Lecciones sueltas de Austerlitz
Sorprende lo mal que dejamos de pelear en la actualidad, la dificultad en tener empatía con el caído, en aceptar sus disculpas o matizarlas hasta inutilizarlas
No sé, porque nunca participé en una guerra ni hice de una disputa algo que terminase con vencedores y vencidos, si es humillante o no, pero uno de los capítulos que más me gustan de Guerra y paz es aquel en el que Napoleón, después de la batalla de Austerlitz, pasa revista a los prisioneros felicitándolos por su desempeño en el campo de batalla; mutilados, sangrientos o casi muertos, los rusos le agradecen el gesto y le muestran su admiración. No sé si es humillante porque entiendo que el mayor honor del soldado es caer muerto peleando, no que el enemigo termine pasándote la manita por la cara, y porque uno de los protagonistas del libro de Tolstói, el príncipe Andréi Bolkonski, para quien el genio militar corso es un héroe, lo ve de pronto mezquino y de pequeña ambición, quizá por creerse Andréi al borde de la muerte y parecerle las cosas más grandes de la vida, como Napoleón, pequeñas comparadas con el “alto cielo justo y bueno que veía”, mientras piensa en “el vacío de la grandeza, en el vacío mucho mayor de la muerte, del cual ningún ser viviente puede percibir ni explicarse el sentido”.
Tolstói fabula los diálogos de Napoleón Bonaparte con los derrotados, que se reconocen entre ellos de verse en las fiestas de la alta sociedad, los grandes salones de San Petersburgo, porque entonces quien no iba a la guerra se quedaba sin gloria no solo en la propia guerra, sino en la paz. “Su regimiento ha cumplido con su deber de un modo heroico”, le dice Napoleón a un jefe de escuadrón, que responde: “El que le parezca así a un gran hombre es una magnífica recompensa”. Y con un adolescente, hijo de un general, Napoleón bromea: “Joven, ha empezado a vérselas con nosotros. Llegará lejos”. Y así, como en tantas guerras de tantos lugares en tantos siglos, se producía muy de vez en cuando una escena que significaba no tanto la dignidad de los combatientes y el resto de humanidad que queda en el hombre tras vaciarla en el campo de batalla, como algo impresionante: ya terminó, todo acabó, no hay que pelear más; hora de descansar. Y poner punto final así al trastorno de la paz, que puede llegar a ser más tóxico, más odioso y más prolongado que el de la guerra.

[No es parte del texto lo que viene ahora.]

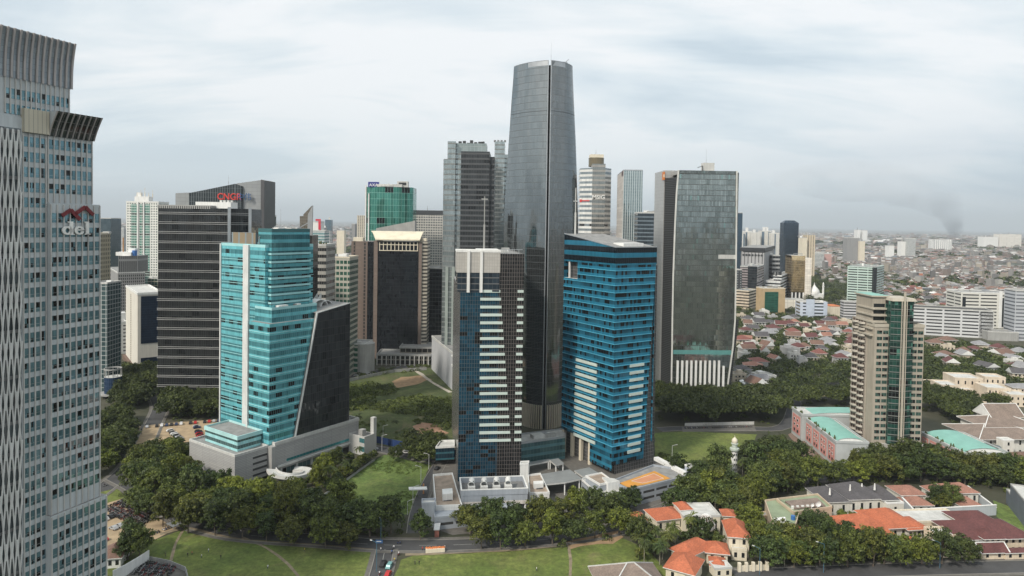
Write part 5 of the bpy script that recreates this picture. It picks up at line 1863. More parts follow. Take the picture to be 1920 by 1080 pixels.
def twin(label, Y, x0, x1, x2, x3, x4, ytop, ycrown, yref, crown):
 P = at(x0, yref, Y); P.z = 0
 par = thing('dark_twin_tower', label, 'office tower', P, 'dark twin towers behind the tallest tower')
 lightg = facade('twin_pale_glass', fh=4.2, cw=1.6, glass=(.20, .25, .26), glass2=(.44, .50, .51), span=(.20, .22, .22), sp=.3, frame=(.16, .16, .16), mw=.15, hw=.25, metal=.7, rough=.08, vary=1)
 darkg = facade('twin_dark', fh=4.2, cw=2.1, glass=(.014, .017, .019), glass2=(.05, .055, .06), span=(.075, .08, .085), sp=.36, frame=(.06, .062, .065), mw=.16, hw=.25, metal=.35, rough=.12, vary=1, dark=.2)
 a = rad(-2)
 S = lambda px: hit(P, a, px, yref)
 zt = zat(P, ytop)
 zc = zat(P, ycrown)
 at_ = lambda s, d: V2(P, a, s) + Vector((0, d, 0))
 for s0, s1, d, mt, z, nm in ((S(x0), S(x1), 3, lightg, zt - 8, 'glass_wing'), (S(x1), S(x2), 0, lightg, zc, 'glass_fin'), (S(x2), S(x3), 2, lightg, zt - 3, 'glass_wing'),
         (S(x3), S(x4), -1.5, darkg, zt - 2, 'dark_facade'), (S(x4), S(x4) + 4, 1.0, darkg, zt - 6, 'dark_facade')):
  b = MB()
  q = [at_(s0, d), at_(s1, d), at_(s1, 34), at_(s0, 34)]
  b.prism(q, 0, z, 0, 1)
  b.build(nm, [mt, ROOFG], par)
 keep_clear([at_(S(x0), -2), at_(S(x4) + 4, -2), at_(S(x4) + 4, 34), at_(S(x0), 34)], 3)
 if crown:
  b = MB()
  q = [at_(S(x2), 5), at_(S(x4) - 3, 5), at_(S(x4) - 3, 28), at_(S(x2), 28)]
  b.prism(q, zt - 4, zc - 1, 0, 1)
  b.build('crown', [facade('twin_crown', fh=8, cw=3, glass=(.24, .29, .29), glass2=(.32, .37, .37), frame=(.3, .33, .33), mw=.15, hw=.3, metal=.5, rough=.15, vary=1), ROOFG], par)
  for k in range(7):
   b = MB()
   c = at_(lerp(S(x2) + 3, S(x4) - 6, k / 6), 8 + (k % 3) * 5)
   b.box((c.x, c.y, zc - 1), (2.6, 2, 1.8 + (k % 2)))
   b.build('roof_unit', DARK, par)
 else:
  for k in range(4):
   b = MB()
   c = at_(lerp(S(x1), S(x2), k / 3), 6)
   b.box((c.x, c.y, zc), (2, 2, 1.8))
   b.build('roof_unit', CONCD, par)
 for px in (x0 + 7, x0 + 19):
  if crown:
   s = S(px)
   b = MB()
   q = [at_(s, -1), at_(s + 2.4, -1), at_(s + 2.4, 1), at_(s, 1)]
   b.prism(q, 0, zat(P, 500), 0, 0)
   b.build('pilaster', plain('pilaster_green', (.30, .34, .32), .5), par)
 return par
twin('dark office slab with pale glass fin and grey drum crown before its twin', 560, 829.5, 837.5, 852.5, 863, 916.5, 279, 264.5, 420, True)
twin('second dark twin slab, half hidden by the tallest tower', 640, 918.5, 926, 945, 952, 985, 283, 265, 380, False)
def grey_wall_hall():
 P = gp(849, 733)
 E = gp(809, 692)
 a = math.atan2(P.y - E.y, P.x - E.x)
 par = thing('blank_walled_hall', 'pale grey hall with tall blank side wall and classical cornice end', 'building', P)
 w_ = (P - E).length
 z1 = zat(P, 664)
 d = Vector((math.cos(a + math.pi / 2), math.sin(a + math.pi / 2), 0))
 pl_ = [E, P, P + d * 24, E + d * 24]
 b = MB()
 b.prism(pl_, 0, z1, 0, 1)
 b.build('wall', [plain('pale_render', (.45, .46, .48), .8, var=.05, streak=.06), ROOFG], par)
 keep_clear(pl_, 2)
 q = MB()
 parapet(q, offs(pl_, .3), z1 - .4, 1.6, .5)
 q.build('parapet', CONCL, par)
 for k, (z, pr_) in enumerate(((z1 - 2, 1.0), (z1 - 9, .8), (z1 - 9.9, .5))):
  b = MB()
  b.wall(P + d * -.1 + Vector((pr_, 0, 0)), P + d * 12 + Vector((pr_, 0, 0)), z, z + .8)
  n = Vector((math.cos(a), math.sin(a), 0))
  c = [P - d * pr_ + n * pr_ - n * 2.5, P - d * pr_ + n * pr_, P + d * 16 + n * pr_, P + d * 16 - n * .1]
  b = MB()
  b.prism([P - d * pr_ - n * 3, P - d * pr_ + n * pr_, P + d * 20 + n * pr_, P + d * 20 - n * .05, P - d * .05 - n * .05, P - d * .05 - n * 3], z, z + .9, 0, 0)
  b.build('cornice', WHITE, par)
grey_wall_hall()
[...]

No sé qué tal hombre del siglo XXI sería Napoleón, ni qué clase de polemista, ni cómo resolvería las disputas políticas de primer orden; es probable que, de aterrizar en este mundo, lo invadiría primero y alabaría la resistencia de los supervivientes después, dependiendo del Tolstói que le fuese a escribir las hazañas. Pero tengo la impresión de que se sorprendería de lo mal que dejamos de pelear en la actualidad, de la dificultad que se encuentra en tener empatía con el caído, en aceptar sus disculpas o matizarlas hasta inutilizarlas; de lo poco o nada que a veces nos apetece clausurar un rencor, una venganza o una carnicería. Eso, y la sensación de que el vacío de la grandeza ante la muerte de la que habla el príncipe Andréi es también, de alguna forma, el vacío en la grandeza de quien gana y no quiere dejar de hacerlo, de quien gana sin fijarse siquiera en quién ha perdido y sin reconocerle que su victoria es también debida a él y al viejo y desusado código de quienes pelean sabiendo que hay un final, y que en ese final lo único importante ya es la grandeza que puedas demostrar.